Former U.S. poet laureate Robert Pinsky calls poetry "an art of the human mouth and ear and brain" in which "the medium is the reader's breath." And that love of poetry as an oral form lies at the heart of a number of programs founded to celebrate spoken verse. One is Pinsky's own Favorite Poem Project, which he co-founded during his laureateship, which ran from 1997 to 2000. The project sought to capture on video Americans from a range of backgrounds reading poems that have inspired, comforted, and emboldened them.
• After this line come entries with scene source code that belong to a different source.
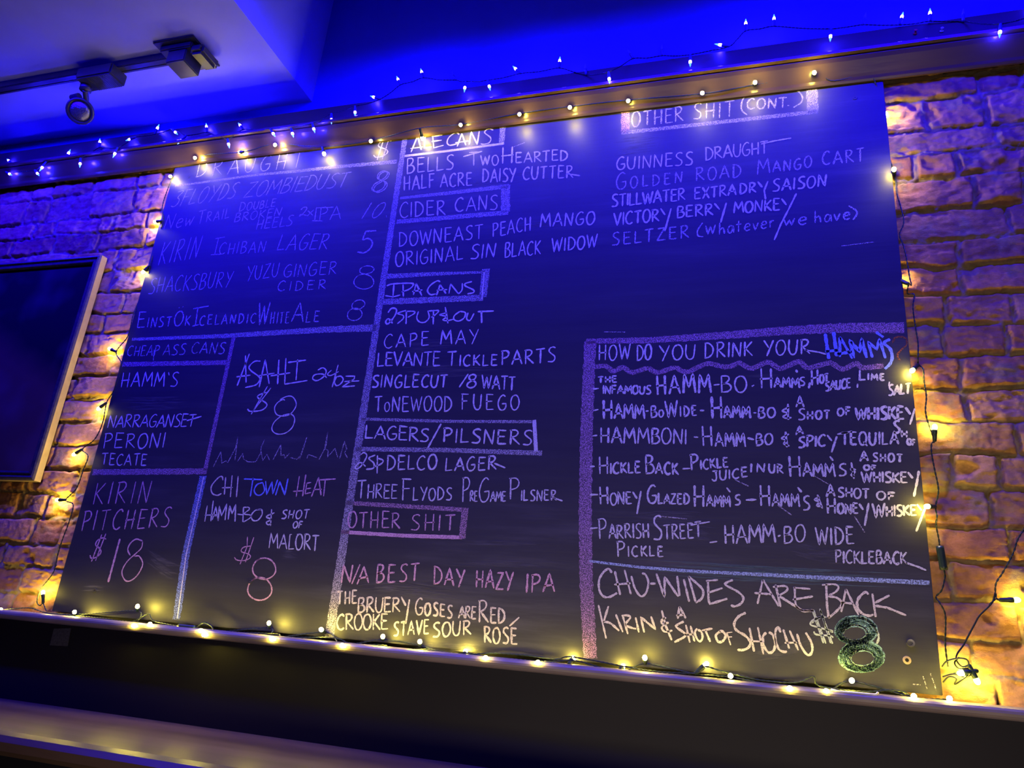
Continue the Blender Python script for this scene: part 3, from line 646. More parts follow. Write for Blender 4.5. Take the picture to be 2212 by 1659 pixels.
# ---- right column, the recipe list
rule('bandpurple', [(1266, 737), (1400, 735), (1480, 730), (1600, 722), (1700, 714), (1820, 708), (1953, 708)], (10, 20), 'purple chalk box line')
rule('bandpurple', [(1275, 737), (1267, 930), (1264, 1107), (1266, 1250), (1275, 1422)], 23, 'thick purple chalk bar')
line('white', ('HOW', 1293, 779, 1361, 777, 33, sl(.0)), ('DO', 1375, 779, 1408, 777, 33, sl(0)), ('YOU', 1424, 778, 1502, 776, 33, sl(0)), ('DRINK', 1522, 774, 1626, 768, 32, sl(0)), ('YOUR', 1650, 768, 1750, 764, 32, sl(.0)), w=W2, raw=((1480, 690, K1, '1780,455 2000,490 2105,520'),))
line('blue', w=0.0072, label='blue chalk word in the heading', raw=((1700, 690, K1, "570,210 625,590|695,185 745,550|570,480 760,460|790,265 790,560|790,260 980,585|750,520 970,480|1000,580 940,310 1085,490 1115,290 1190,575|1275,570 1210,330 1340,450 1380,290 1470,580|1330,190 1440,265|~1540,295 1450,350 1540,440 1570,560 1540,660 1460,740"),))
line('orange', w=W3, label='faint orange chalk question mark', raw=((1700, 690, K1, '~1580,350 1610,280 1690,255 1780,290 1780,380 1690,470 1650,540 1680,610'),))
wav = [(1250 + x / K1, 690 + y / K1) for x, y in ((250, 710), (370, 695), (440, 715), (520, 772), (650, 715), (700, 735), (800, 792), (1020, 730), (1110, 770), (1200, 790), (1430, 720), (1530, 765), (1640, 780), (1800, 705), (1950, 660))] + \
      [(1480 + x / K1, 690 + y / K1) for x, y in ((560, 705), (680, 700), (800, 650), (880, 685), (1000, 730), (1220, 640), (1330, 685), (1430, 732), (1690, 630), (1770, 685), (1850, 722), (2140, 650))] + \
      [(1700 + x / K1, 690 + y / K1) for x, y in ((680, 660), (780, 725), (860, 740), (1030, 660), (1140, 720), (1440, 690))]
rule('bandpurple', wav, 9, 'wavy purple chalk underline', curve=True)
HB = dict(slant=-.04)
line('white', ('THE', 1292, 827, 1333, 826, 14, HB), ('INFAMOUS', 1302, 851, 1406, 851, 18, dict(slant=0, gap=.1)), ('HAMM', 1418, 853, 1536, 848, 41, sl(-.05, w=W4)), ('BO', 1557, 848, 1614, 847, 36, sl(-.06)),
     ('Hamm', 1643, 838, 1727, 838, 42, sl(-.05, ratio=.5, gap=.06)), ('S', 1727, 834, 1739, 833, 18, HB), ('Hot', 1753, 832, 1790, 826, 34, sl(-.05, ratio=.55, gap=.06)), ('SAUCE', 1783, 845, 1838, 837, 20, sl(-.02, gap=.08)), ('Lime', 1856, 821, 1911, 822, 22, sl(-.02, ratio=.65)), ('SALT', 1919, 855, 1967, 850, 22, sl(.03, gap=.08)), w=W3,
     raw=((1250, 690, K1, '215,1040 300,1030|2015,980 2105,970'), (1480, 690, K1, '995,1000 1030,980|1655,750 1675,795|1865,940 1845,1030'), (1700, 690, K1, '1055,960 1050,1020|1530,930 1520,1000')))
line('white', ('Hamm', 1302, 904, 1393, 904, 40, sl(-.03, ratio=.78, gap=.08, w=W4)), ('Bo', 1406, 902, 1434, 900, 24, sl(-.06, ratio=.65)), ('Wide', 1438, 902, 1505, 898, 36, sl(-.05, ratio=.62)), ('Hamm', 1536, 904, 1621, 903, 47, sl(-.06, ratio=.55, gap=.08, w=W4)), ('BO', 1638, 903, 1675, 902, 22, HB), ('A', 1720, 880, 1737, 880, 23, HB),
     ('Shot', 1724, 907, 1793, 905, 24, sl(-.02, ratio=.78)), ('OF', 1809, 898, 1838, 897, 17, HB), ('WHISKEY', 1848, 907, 1968, 906, 27, sl(-.02, gap=.12, w=W4)), w=W3,
     raw=((1250, 690, K1, '225,1360 295,1345|1000,1370 1045,1365|1810,1360 1875,1360'), (1480, 690, K1, '1015,1395 1065,1395|1535,1260 1540,1500|~1555,1310 1450,1365 1530,1400 1465,1450 1500,1475 1590,1465'), (1700, 690, K1, '1910,1330 1835,1570')))
line('white', ('HAMMBONI', 1296, 957, 1484, 960, 34, sl(-.02, gap=.14)), ('Hamm', 1517, 964, 1611, 966, 45, sl(-.07, ratio=.68, gap=.12)), ('BO', 1633, 962, 1670, 960, 24, HB), ('A', 1719, 940, 1735, 938, 18, HB), ('SPICY', 1724, 967, 1798, 962, 24, sl(0, gap=.14)), ('TEQUILA', 1817, 961, 1941, 960, 27, sl(-.03)),
     ('S', 1930, 936, 1944, 936, 26, HB), ('H', 1947, 944, 1961, 945, 15, HB), ('OF', 1960, 961, 1978, 963, 14, HB), w=W3,
     raw=((1250, 860, K1, '205,565 280,555|1720,580 1785,585'), (1480, 860, K1, '930,595 1030,620|1500,500 1520,735|~1550,535 1440,600 1510,630 1470,680 1560,715'), (1700, 860, K1, '745,570 665,810|750,540 975,495')))
line('white', ('Hickle', 1294, 1024, 1384, 1022, 36, sl(-.04, ratio=.66, gap=.1)), ('Back', 1394, 1023, 1466, 1025, 38, sl(-.05, ratio=.65, gap=.12)), ('Pickle', 1492, 1016, 1574, 1009, 34, sl(-.08, ratio=.62, gap=.12)), ('JUICE', 1538, 1039, 1615, 1030, 21, sl(-.06)), ('IN', 1621, 1021, 1653, 1019, 19, sl(0, gap=.4)), ('UR', 1661, 1021, 1692, 1023, 19, HB),
     ('Hamm', 1704, 1031, 1805, 1030, 44, sl(-.08, ratio=.65, gap=.08)), ('S', 1812, 1028, 1829, 1027, 25, HB), ('A', 1858, 997, 1875, 996, 21, HB), ('SHOT', 1885, 996, 1950, 999, 18, sl(-.03, gap=.26)), ('OF', 1866, 1015, 1893, 1016, 11, HB), ('WHISKEY', 1862, 1042, 1974, 1043, 23, sl(-.06, gap=.1)), w=W3,
     raw=((1250, 860, K1, '170,1020 240,1020|1550,1055 1665,1050'), (1700, 860, K1, '640,870 690,935|960,960 1000,1205|~1030,1070 950,1060 1010,1100 960,1150 1010,1170|1970,1085 1940,1260 1895,1470')))
line('white', ('Honey', 1295, 1090, 1378, 1089, 38, sl(-.06, ratio=.7, gap=.1)), ('Glazed', 1398, 1087, 1489, 1090, 38, sl(-.02, ratio=.6, gap=.08)), ('Hamm', 1498, 1094, 1578, 1095, 47, sl(-.03, ratio=.52, gap=.08)), ('S', 1587, 1092, 1600, 1090, 22, HB), ('Hamm', 1642, 1093, 1727, 1095, 46, sl(-.05, ratio=.62, gap=.08)), ('S', 1735, 1102, 1750, 1100, 30, HB),
     ('A', 1785, 1074, 1803, 1073, 25, HB), ('SHOT', 1810, 1073, 1878, 1077, 21, sl(-.03, gap=.12)), ('OF', 1894, 1079, 1934, 1081, 17, HB), ('Honey', 1786, 1110, 1866, 1110, 35, sl(-.05, ratio=.65, gap=.1)), ('Whiskey', 1886, 1117, 1992, 1112, 30, sl(-.05, ratio=.78, gap=.06)), w=W3,
     raw=((1250, 1020, K1, '170,335 290,335|930,280 870,625'), (1480, 1020, K1, '620,230 675,300|905,415 1065,410|1680,225 1740,300|1975,335 2050,545|~2010,370 1935,410 2000,440 1970,500 2040,505'), (1700, 1020, K1, '1220,460 1160,800|2060,540 1930,885')))
line('white', ('Parrish', 1294, 1164, 1403, 1162, 45, sl(-.06, ratio=.68, gap=.1)), ('Street', 1411, 1166, 1516, 1161, 50, sl(-.06, ratio=.65, gap=.1)), ('Pickle', 1333, 1202, 1433, 1202, 33, sl(-.06, ratio=.68)), ('HAMM', 1566, 1175, 1676, 1173, 41, sl(-.06, gap=.08)), ('BO', 1693, 1173, 1740, 1170, 36, sl(-.05)),
     ('WIDE', 1763, 1177, 1845, 1176, 38, sl(-.06)), ('PICKLEBACK', 1805, 1216, 1960, 1219, 27, sl(-.03, gap=.14)), w=W2, raw=((1250, 1020, K1, '170,840 285,830|1670,790 1960,740'), (1480, 1020, K1, '365,1050 480,1035|1385,960 1425,940'), (1700, 1020, K1, '1770,1350 1950,1410 2080,1465')))
rule('smudgegreen', [(1262, 1212), (1380, 1222), (1620, 1238), (1800, 1247), (2010, 1256)], 30, 'greenish chalk smear', name='chalk_smudge', lift=0.0003)
rule('bandsky', [(1273, 1212), (1380, 1225), (1480, 1233), (1620, 1240), (1800, 1249), (2008, 1259)], (4, 7), 'pale blue chalk line', lift=0.0005)
line('cream', w=W3, raw=((1250, 1210, K1, '~495,190 450,130 370,180 305,300 310,450 370,540 460,550 575,490|540,165 620,520|685,145 780,510|530,365 775,345|~785,235 840,420 930,540 1010,480 1040,330 1000,220 945,195|1065,350 1150,350|1160,200 1280,550 1285,250 1480,535 1505,520 1470,235|1570,285 1650,620|1640,240 1750,635|~1640,240 1830,410 1860,500 1830,580 1745,635'),
     (1480, 1210, K1, '310,310 490,295|340,310 350,600 370,655 630,575|350,485 560,415|~715,295 630,330 605,370 800,480 870,570 830,650 740,690 680,670|1160,290 1080,655|1160,290 1400,690|1035,490 1300,510|1350,365 1425,700|~1310,400 1480,385 1530,420 1500,470 1395,530|~1395,530 1700,720 1770,760 1920,750|1615,410 1870,430|~1635,400 1650,650 1720,740 1920,755|1605,590 1910,540'),
     (1700, 1210, K1, '~520,370 700,360 770,400 730,470 630,525|585,355 600,700 625,865|~610,540 740,560 820,640 760,740 620,865|880,430 810,775|880,430 1070,820|810,630 990,650|~1215,515 1180,475 1110,520 1050,610 1060,720 1130,800 1230,830 1290,810|1275,500 1325,850|1530,525 1310,640|1320,680 1500,710 1780,825')))
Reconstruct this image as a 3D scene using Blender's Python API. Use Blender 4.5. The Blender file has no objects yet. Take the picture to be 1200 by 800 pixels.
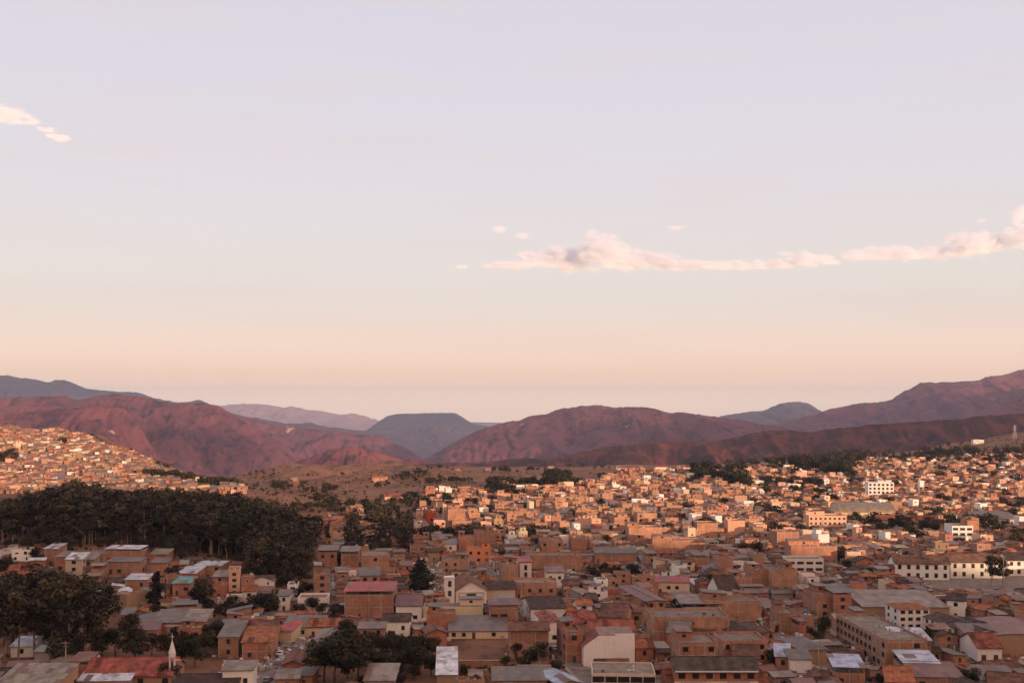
import bpy, math, random
import numpy as np
from mathutils import Vector, Matrix

random.seed(7)
R = random.Random(11)
C = bpy.context.scene.collection
SC = bpy.context.scene
F = 1287.0      # focal length in photo pixels (1200 wide)
HOR = 475.0     # photo row of the horizon
CAM = 80.0      # camera height
TH = math.radians(9.5)   # the street grid is turned by this much
CT, ST = math.cos(TH), math.sin(TH)

# ------------------------------------------------------------------ noise
_rng = np.random.RandomState(3)
_T = _rng.rand(256, 256)
def vnoise(x, y):
    x = np.asarray(x, float); y = np.asarray(y, float)
    ix = np.floor(x).astype(int); iy = np.floor(y).astype(int)
    fx = x - ix; fy = y - iy
    fx = fx*fx*(3-2*fx); fy = fy*fy*(3-2*fy)
    a = _T[ix & 255, iy & 255]; b = _T[(ix+1) & 255, iy & 255]
    c = _T[ix & 255, (iy+1) & 255]; d = _T[(ix+1) & 255, (iy+1) & 255]
    return (a*(1-fx)+b*fx)*(1-fy) + (c*(1-fx)+d*fx)*fy
def fbm(x, y, o=4):
    s = 0; a = .5
    for k in range(o):
        s = s + a*(vnoise(x*2**k+17.3*k, y*2**k+9.1*k)*2-1); a *= .5
    return s
def sm(t):
    t = np.clip(t, 0, 1); return t*t*(3-2*t)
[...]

The resulting national archive includes a Massachusetts construction worker reading Walt Whitman, a Cambodian immigrant living in California reading Langston Hughes, and a Chinese-American student in Georgia reading Emily Dickinson. Pinsky says that seeing the earliest videos collected by the project was the highlight of his term. "Best of all was realizing that the videos would be a successful, true record of the U.S. in the year 2000-through the lens of poetry!" You can view the videos and read more about the project at own favoritepoem.org. While you're at it, here are two more programs doing their part to keep poetry alive as a spoken medium.

Poetry Out Loud
Supported by the National Endowment for the Arts and the Poetry Foundation, Poetry Out Loud, is a nationwide recitation contest in which students memorize and perform poems. The program uses a pyramid structure in which classroom winners advance to the school level, then the regional or state level, and finally the National Finals, where they compete for awards and stipends.

Poetry in Voice
In 2010 the patron of the Ontario-based Griffin Trust for Excellence in Poetry, Scott Griffin, Poetry in Voice/ Les voix de la poesie, a bilingual recitation contest for high school students. Also following a pyramid structure, the new program combines the study of French and English language literature with public performance.